In Gove’s list primary children must learn about Warwick the Kingmaker but not the treasures of ancient and medieval African, Asian and pre-Columbian American civilisations so recently celebrated in huge British Museum  and British Library exhibitions. Apart from two Tudor queens, women only enter history in the mid nineteenth century.  If his proposals go ahead our children will be rote learning a masculinised ruling class travesty in which – unless they are among the powerful – they will not see themselves. It seems that government austerity cuts are now being applied to the content of our taught history. The real scandal is not so much removing the dead from history as taking confidence away from the living.

These proposals fly in the face of classroom practice and academic research.  They are a dumbing down: instead of analysing, evaluating and enquiring, children have only to ‘know and understand.’ Younger children cannot enter the worlds of their parents and grandparents: primary schools will have no access to the last three hundred years. As secondary history starts after the restoration of Charles II, there will be no opportunity for older children to carry out more mature analyses of the Middle Ages, the Renaissance, the Reformation or the Civil Wars.  At a time of recession huge amounts of time and money will have to be spent creating extensive new resources for primary schools and training their teachers while binbags full of perfectly good secondary textbooks will have to be dumped.   History – one of the best taught subjects according to Ofsted – may well become desperately dull, as it was for so many of us in those 1950s that Gove seems to want us to return to.
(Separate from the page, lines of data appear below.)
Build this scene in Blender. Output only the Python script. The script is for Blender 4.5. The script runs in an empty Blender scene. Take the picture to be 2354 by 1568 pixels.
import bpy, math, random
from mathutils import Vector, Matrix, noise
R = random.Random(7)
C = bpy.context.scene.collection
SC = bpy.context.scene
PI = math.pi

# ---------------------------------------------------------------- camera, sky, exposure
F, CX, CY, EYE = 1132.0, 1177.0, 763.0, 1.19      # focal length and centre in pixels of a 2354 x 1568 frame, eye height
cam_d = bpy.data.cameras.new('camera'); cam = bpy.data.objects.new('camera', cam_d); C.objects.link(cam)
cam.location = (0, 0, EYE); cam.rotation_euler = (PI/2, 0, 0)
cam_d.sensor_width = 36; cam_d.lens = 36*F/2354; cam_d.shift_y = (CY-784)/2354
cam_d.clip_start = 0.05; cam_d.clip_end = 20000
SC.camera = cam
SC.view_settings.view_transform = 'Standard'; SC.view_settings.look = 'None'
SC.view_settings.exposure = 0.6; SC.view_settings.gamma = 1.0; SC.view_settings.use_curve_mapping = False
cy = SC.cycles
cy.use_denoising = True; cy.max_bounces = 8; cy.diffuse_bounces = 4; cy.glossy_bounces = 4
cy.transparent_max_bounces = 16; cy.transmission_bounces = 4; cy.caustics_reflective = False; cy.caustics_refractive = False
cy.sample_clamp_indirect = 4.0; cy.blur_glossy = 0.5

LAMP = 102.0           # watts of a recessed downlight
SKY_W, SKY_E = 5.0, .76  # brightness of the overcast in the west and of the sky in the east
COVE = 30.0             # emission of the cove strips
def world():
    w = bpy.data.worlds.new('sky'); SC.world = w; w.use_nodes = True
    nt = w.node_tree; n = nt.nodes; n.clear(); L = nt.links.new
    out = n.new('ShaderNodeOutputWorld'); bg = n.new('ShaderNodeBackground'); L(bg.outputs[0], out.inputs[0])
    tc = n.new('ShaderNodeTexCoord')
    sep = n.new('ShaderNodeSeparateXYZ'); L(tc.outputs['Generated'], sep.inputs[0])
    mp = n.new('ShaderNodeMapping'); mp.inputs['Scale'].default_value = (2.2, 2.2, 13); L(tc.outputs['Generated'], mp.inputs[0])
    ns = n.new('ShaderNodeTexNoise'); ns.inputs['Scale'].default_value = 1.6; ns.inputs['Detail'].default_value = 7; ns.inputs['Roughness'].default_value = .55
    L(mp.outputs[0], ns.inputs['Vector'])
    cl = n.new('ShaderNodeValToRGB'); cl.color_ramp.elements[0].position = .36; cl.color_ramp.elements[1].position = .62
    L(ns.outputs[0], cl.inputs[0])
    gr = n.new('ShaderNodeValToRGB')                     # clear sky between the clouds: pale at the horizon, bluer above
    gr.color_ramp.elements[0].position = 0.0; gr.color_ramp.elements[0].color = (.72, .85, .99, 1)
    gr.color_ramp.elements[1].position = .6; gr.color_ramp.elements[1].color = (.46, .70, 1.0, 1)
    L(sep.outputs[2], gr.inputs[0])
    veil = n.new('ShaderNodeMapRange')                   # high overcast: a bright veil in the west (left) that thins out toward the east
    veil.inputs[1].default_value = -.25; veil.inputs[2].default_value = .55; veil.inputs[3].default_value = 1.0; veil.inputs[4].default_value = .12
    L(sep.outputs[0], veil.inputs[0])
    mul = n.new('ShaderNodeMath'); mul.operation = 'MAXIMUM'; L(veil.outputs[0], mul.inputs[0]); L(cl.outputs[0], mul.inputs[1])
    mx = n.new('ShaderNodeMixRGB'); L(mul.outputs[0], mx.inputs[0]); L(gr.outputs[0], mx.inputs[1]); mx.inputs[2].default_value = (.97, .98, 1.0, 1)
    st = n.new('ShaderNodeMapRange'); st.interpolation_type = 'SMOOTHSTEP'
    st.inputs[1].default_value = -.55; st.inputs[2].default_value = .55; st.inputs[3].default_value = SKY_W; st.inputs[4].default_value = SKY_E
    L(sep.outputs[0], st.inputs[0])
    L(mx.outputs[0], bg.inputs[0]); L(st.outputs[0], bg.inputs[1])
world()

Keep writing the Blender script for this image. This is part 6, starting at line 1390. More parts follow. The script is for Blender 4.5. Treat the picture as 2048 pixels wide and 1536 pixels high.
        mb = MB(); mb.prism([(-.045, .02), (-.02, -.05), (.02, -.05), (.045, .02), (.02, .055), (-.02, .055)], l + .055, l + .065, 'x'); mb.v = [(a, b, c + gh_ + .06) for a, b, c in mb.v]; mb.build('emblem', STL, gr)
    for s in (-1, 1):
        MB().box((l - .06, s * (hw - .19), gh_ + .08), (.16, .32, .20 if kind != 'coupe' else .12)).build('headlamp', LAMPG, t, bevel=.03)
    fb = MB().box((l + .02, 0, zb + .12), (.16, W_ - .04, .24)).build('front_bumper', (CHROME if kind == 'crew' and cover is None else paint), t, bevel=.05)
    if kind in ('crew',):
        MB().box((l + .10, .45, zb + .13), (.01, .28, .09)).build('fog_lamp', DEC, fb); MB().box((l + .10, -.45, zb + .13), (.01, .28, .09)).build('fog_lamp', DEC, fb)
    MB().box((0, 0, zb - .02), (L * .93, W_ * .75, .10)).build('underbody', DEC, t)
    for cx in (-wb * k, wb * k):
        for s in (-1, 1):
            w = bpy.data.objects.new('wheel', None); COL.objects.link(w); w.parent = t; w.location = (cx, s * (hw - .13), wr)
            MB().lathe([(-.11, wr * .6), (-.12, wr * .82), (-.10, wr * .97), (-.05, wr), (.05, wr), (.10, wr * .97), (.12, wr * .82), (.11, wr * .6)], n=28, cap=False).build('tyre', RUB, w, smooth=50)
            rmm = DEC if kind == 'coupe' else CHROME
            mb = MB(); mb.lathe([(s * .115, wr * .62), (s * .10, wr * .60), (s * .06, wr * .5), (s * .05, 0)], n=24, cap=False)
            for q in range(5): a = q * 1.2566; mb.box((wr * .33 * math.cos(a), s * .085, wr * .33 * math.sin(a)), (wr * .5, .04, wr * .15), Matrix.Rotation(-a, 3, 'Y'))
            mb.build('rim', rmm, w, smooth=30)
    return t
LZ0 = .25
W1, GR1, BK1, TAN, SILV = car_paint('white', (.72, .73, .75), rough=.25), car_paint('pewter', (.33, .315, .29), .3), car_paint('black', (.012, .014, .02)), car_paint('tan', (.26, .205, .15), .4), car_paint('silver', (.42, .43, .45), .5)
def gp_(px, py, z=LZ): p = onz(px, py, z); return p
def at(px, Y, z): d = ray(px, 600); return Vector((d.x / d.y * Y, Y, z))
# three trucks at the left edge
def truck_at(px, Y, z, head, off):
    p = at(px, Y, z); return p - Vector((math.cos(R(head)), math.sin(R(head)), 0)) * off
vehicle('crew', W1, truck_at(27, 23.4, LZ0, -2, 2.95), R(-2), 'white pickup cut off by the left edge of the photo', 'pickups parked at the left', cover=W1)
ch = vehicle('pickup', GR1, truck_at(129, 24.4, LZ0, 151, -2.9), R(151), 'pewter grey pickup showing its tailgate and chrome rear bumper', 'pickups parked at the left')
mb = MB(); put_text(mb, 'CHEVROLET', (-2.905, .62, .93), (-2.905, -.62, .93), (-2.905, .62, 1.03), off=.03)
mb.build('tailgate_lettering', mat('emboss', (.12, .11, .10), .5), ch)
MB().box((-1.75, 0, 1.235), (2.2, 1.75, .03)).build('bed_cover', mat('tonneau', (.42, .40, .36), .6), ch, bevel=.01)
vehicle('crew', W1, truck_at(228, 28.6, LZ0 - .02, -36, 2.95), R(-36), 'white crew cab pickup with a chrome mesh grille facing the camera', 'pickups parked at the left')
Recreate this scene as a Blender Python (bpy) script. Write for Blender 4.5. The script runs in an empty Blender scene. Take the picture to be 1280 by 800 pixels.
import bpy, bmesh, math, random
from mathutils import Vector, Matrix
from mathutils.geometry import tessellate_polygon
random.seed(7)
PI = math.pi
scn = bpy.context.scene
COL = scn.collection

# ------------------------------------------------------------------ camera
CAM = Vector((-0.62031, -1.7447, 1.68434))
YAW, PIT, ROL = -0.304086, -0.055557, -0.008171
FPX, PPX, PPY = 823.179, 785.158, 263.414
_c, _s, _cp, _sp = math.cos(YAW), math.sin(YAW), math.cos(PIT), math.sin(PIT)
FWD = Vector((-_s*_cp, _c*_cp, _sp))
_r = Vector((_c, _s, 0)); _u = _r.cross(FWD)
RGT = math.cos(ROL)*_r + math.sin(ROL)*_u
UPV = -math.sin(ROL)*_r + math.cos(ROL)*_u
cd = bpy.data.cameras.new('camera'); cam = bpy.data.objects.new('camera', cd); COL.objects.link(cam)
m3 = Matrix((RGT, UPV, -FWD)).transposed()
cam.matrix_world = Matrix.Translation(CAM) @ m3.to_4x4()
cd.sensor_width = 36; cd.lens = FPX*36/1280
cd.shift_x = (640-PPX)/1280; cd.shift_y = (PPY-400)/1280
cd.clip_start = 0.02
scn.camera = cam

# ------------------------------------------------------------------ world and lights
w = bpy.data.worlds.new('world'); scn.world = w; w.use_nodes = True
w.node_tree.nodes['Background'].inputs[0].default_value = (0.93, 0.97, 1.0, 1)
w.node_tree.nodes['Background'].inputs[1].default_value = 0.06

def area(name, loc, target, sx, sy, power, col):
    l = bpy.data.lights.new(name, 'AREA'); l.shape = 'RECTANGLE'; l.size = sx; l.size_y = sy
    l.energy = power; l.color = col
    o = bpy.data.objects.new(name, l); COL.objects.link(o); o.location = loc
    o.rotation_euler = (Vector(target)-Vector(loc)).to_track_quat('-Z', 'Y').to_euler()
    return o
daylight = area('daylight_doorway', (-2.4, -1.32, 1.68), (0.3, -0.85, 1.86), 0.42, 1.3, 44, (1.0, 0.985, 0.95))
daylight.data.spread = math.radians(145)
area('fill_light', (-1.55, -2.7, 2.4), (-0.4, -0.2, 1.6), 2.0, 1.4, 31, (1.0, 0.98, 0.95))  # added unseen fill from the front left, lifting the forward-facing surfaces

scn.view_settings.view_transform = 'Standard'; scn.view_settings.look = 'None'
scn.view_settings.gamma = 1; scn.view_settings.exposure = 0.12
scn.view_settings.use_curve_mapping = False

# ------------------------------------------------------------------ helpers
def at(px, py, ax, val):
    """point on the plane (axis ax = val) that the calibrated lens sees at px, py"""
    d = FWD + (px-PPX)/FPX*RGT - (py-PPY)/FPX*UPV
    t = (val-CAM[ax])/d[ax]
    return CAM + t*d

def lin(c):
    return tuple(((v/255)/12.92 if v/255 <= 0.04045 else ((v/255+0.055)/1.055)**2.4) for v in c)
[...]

History is regarded by universities as a ‘gold standard’ subject: along with English, Maths, the sciences, Geography and a modern foreign language, it is seen as one of the essential subjects at least one of which should be done at A-Level by anyone hoping to get to a Russell Group university. As an A Level or degree subject it is also highly prized by businesses. This is not because ‘captains of industry’ hope that their employees ‘know’ lists of facts but because of the way the study of history teaches students to think and approach problems. The ability to analyse a state of affairs by studying evidence critically in the context of what has gone before; to weigh up contrasting interpretations; to judge the relative significance of factors affecting performance; to present a sustained argument based on well chosen supporting evidence: no other subject (not even English or Science) trains the mind in quite these ways. For all its limitations the current KS3 expects this of students. How appropriately trained for the modern business world would a product of Gove’s lists be? He claims that his curriculum will help children ‘understand the challenges of our own time’ yet the rise of the USA is absent except in the context  of World War Two and the Cold War; and in the whole of human history he finds no place at all for China: no, not anywhere. Really.

As for the fifteen historians, it is deeply disappointing that they seem unable to follow the rigours of their own discipline. Instead of consulting authoritative sources such as the Ofsted Chief Inspector’s 2011 report on the teaching of history or the deeply researched work of Sir David Cannadine and Dr Nicola Sheldon, they prefer to base their arguments on anecdotes about their own children or articles by beginning teachers. They also seem to forget that most of our children are not future academic historians but can be guided to apply critical analysis based on understanding of the past in their working lives and enjoy history as a pastime at their leisure. In spite of Gove’s historians who show absolutely no understanding of how children learn, opposition to his scheme has ranged from the SHP to the Better History Forum, from the Royal Historical Society to the Historical Association. We may healthily disagree about what and how to teach but we have in common that we understand young people and how to inspire their love of history.

No other subject – not the sciences, not geography, not even English – has had its content savaged in the way History has. Scientists, geographers and readers of literature are – to some extent at least – still to be allowed to think. It seems that the selectivity of the attack on History reveals the ideological – rather than educational – base of the proposals. Perhaps it is not surprising that this Education Secretary has produced something so out of touch with the real world and so certain to drive down standards. Unlike all previous National Curriculum revisions whether Tory or Labour, it was dreamt up by a secretive body with almost no consultation. Perhaps it is a purely cynical exercise:  academies and free schools don’t have to follow this curriculum anyway, so it is hardly ‘National’. Is Michael Gove perhaps having a private joke, winding up all who care about children’s learning while playing to the Tory Right whose support his ambitions crave?

Martin

Martin Spafford is Subject Leader for History at George Mitchell School, Waltham Forest and an SHP Fellow.